── RAW DATA
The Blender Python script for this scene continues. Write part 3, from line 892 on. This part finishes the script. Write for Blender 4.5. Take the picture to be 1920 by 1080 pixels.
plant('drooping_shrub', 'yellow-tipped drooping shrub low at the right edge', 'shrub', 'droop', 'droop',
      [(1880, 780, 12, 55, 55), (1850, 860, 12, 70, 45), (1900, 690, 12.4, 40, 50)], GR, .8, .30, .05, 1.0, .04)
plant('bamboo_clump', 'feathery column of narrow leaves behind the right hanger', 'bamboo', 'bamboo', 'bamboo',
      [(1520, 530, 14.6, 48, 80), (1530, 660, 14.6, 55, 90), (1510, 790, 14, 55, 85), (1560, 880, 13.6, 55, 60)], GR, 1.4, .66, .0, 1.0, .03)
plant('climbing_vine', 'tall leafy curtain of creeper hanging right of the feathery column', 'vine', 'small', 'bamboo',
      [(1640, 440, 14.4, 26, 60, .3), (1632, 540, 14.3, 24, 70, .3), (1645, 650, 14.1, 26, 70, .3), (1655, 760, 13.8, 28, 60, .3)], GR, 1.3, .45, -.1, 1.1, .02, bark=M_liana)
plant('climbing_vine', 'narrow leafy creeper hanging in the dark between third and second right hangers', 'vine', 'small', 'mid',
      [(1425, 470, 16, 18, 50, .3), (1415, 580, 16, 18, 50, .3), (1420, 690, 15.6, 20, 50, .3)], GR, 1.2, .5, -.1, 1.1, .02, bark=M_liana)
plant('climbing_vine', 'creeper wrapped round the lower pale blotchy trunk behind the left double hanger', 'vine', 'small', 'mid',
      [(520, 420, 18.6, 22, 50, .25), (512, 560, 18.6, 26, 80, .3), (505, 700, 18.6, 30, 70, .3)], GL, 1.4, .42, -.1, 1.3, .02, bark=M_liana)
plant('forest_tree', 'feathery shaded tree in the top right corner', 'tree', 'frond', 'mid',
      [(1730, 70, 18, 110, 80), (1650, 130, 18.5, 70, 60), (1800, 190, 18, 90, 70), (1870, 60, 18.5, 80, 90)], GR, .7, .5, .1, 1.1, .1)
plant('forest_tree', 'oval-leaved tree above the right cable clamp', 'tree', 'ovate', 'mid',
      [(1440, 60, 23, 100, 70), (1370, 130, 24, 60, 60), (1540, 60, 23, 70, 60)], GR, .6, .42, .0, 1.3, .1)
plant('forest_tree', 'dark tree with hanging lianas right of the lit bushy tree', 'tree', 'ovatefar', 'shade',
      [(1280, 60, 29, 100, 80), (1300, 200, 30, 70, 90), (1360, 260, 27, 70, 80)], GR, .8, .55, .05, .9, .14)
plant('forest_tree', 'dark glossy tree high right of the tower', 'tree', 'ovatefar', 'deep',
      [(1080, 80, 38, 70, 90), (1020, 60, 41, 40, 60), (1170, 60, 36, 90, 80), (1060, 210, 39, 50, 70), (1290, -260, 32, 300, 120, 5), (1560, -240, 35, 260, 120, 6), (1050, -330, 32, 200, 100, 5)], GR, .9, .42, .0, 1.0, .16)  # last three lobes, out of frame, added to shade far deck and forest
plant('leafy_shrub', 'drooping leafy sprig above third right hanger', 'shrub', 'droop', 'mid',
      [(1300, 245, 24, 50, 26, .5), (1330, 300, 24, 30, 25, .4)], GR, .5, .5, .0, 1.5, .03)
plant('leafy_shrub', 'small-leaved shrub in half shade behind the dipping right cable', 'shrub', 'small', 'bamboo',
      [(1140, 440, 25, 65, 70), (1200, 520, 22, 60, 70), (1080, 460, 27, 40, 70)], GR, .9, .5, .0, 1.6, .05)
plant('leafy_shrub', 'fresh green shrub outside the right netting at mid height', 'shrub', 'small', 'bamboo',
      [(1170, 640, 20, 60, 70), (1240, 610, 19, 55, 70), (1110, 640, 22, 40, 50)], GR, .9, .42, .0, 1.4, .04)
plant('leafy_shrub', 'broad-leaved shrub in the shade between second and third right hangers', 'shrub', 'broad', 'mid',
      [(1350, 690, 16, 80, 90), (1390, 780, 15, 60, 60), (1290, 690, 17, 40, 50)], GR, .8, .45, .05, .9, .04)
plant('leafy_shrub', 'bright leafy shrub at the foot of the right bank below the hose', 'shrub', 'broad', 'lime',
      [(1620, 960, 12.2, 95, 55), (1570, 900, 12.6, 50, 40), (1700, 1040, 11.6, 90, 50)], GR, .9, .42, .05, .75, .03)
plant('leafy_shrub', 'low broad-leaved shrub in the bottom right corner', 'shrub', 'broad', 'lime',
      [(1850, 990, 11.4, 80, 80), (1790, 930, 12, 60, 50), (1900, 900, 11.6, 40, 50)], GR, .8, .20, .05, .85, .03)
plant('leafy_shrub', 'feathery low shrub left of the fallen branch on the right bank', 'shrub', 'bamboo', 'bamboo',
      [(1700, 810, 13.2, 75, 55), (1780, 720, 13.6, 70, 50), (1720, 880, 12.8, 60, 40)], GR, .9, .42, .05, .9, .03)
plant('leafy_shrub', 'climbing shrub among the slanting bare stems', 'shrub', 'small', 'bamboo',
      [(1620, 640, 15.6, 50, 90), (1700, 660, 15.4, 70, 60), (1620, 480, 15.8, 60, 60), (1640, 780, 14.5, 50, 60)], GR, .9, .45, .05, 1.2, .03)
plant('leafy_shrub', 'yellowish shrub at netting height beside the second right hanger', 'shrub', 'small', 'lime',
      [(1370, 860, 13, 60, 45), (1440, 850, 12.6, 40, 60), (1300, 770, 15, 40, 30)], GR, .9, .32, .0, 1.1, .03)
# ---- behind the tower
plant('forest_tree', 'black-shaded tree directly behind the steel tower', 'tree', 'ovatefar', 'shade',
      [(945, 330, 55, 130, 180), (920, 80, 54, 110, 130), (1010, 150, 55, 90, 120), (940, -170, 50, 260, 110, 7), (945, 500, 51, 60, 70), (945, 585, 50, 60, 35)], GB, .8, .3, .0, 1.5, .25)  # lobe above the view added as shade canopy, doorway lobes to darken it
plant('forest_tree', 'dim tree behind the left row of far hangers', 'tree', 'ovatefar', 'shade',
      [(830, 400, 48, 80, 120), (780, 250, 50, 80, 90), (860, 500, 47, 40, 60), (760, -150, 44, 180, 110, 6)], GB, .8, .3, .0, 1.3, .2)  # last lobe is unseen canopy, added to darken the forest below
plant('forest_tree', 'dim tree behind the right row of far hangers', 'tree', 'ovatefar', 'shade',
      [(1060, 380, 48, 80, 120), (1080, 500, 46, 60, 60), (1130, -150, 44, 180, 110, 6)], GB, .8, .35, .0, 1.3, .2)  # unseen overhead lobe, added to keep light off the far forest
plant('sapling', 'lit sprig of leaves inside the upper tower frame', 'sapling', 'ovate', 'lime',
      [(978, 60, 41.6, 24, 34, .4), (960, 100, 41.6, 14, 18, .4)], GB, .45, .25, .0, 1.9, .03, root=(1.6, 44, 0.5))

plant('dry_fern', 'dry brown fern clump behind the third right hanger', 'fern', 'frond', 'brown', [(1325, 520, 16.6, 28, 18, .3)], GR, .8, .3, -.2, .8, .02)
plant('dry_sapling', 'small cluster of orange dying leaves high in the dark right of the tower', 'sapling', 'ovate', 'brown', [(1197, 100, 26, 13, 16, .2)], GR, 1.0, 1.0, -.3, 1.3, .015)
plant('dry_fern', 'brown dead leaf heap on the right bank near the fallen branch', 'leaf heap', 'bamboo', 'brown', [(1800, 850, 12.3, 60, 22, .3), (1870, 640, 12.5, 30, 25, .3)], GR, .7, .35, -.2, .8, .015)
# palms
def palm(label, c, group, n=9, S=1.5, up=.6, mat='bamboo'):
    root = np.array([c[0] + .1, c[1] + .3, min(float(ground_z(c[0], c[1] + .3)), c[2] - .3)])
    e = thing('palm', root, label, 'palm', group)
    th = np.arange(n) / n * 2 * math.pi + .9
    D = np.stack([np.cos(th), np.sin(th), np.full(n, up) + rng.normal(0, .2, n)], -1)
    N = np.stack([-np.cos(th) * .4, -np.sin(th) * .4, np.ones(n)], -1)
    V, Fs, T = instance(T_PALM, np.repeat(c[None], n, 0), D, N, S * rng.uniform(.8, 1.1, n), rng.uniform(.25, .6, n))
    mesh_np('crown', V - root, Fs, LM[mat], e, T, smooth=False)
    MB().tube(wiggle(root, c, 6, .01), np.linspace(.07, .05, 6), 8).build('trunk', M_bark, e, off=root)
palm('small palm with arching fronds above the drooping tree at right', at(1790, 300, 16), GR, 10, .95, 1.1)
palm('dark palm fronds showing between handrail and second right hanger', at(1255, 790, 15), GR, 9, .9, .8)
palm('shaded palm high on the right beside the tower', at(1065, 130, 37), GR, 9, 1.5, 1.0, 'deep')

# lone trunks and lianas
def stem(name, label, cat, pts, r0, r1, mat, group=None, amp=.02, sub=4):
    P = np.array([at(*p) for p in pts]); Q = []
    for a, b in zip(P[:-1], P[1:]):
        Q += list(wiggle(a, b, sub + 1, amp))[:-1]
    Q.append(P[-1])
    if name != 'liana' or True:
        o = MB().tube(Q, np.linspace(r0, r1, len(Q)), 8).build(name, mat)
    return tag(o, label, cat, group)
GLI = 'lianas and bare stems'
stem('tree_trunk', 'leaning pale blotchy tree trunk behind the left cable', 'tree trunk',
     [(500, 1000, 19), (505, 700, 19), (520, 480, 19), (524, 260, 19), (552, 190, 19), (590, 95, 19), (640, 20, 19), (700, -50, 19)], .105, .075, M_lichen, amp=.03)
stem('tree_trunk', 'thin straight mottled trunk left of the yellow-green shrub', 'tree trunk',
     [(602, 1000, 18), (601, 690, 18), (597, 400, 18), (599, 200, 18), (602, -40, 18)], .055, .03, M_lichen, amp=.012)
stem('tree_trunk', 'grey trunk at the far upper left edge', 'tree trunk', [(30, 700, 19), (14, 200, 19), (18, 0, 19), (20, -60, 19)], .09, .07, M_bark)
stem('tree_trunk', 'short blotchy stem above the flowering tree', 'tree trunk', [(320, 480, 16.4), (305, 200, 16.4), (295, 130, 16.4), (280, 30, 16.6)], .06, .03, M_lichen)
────
◆ EXERCISE
Exactly repeat the lines from the line with "plant('forest_tree', 'dim tree behind the right" to the line with "root=(1.6, 44, 0.5))", including both, and output nothing else.

◆ SOLUTION TO THIS TASK
plant('forest_tree', 'dim tree behind the right row of far hangers', 'tree', 'ovatefar', 'shade',
      [(1060, 380, 48, 80, 120), (1080, 500, 46, 60, 60), (1130, -150, 44, 180, 110, 6)], GB, .8, .35, .0, 1.3, .2)  # unseen overhead lobe, added to keep light off the far forest
plant('sapling', 'lit sprig of leaves inside the upper tower frame', 'sapling', 'ovate', 'lime',
      [(978, 60, 41.6, 24, 34, .4), (960, 100, 41.6, 14, 18, .4)], GB, .45, .25, .0, 1.9, .03, root=(1.6, 44, 0.5))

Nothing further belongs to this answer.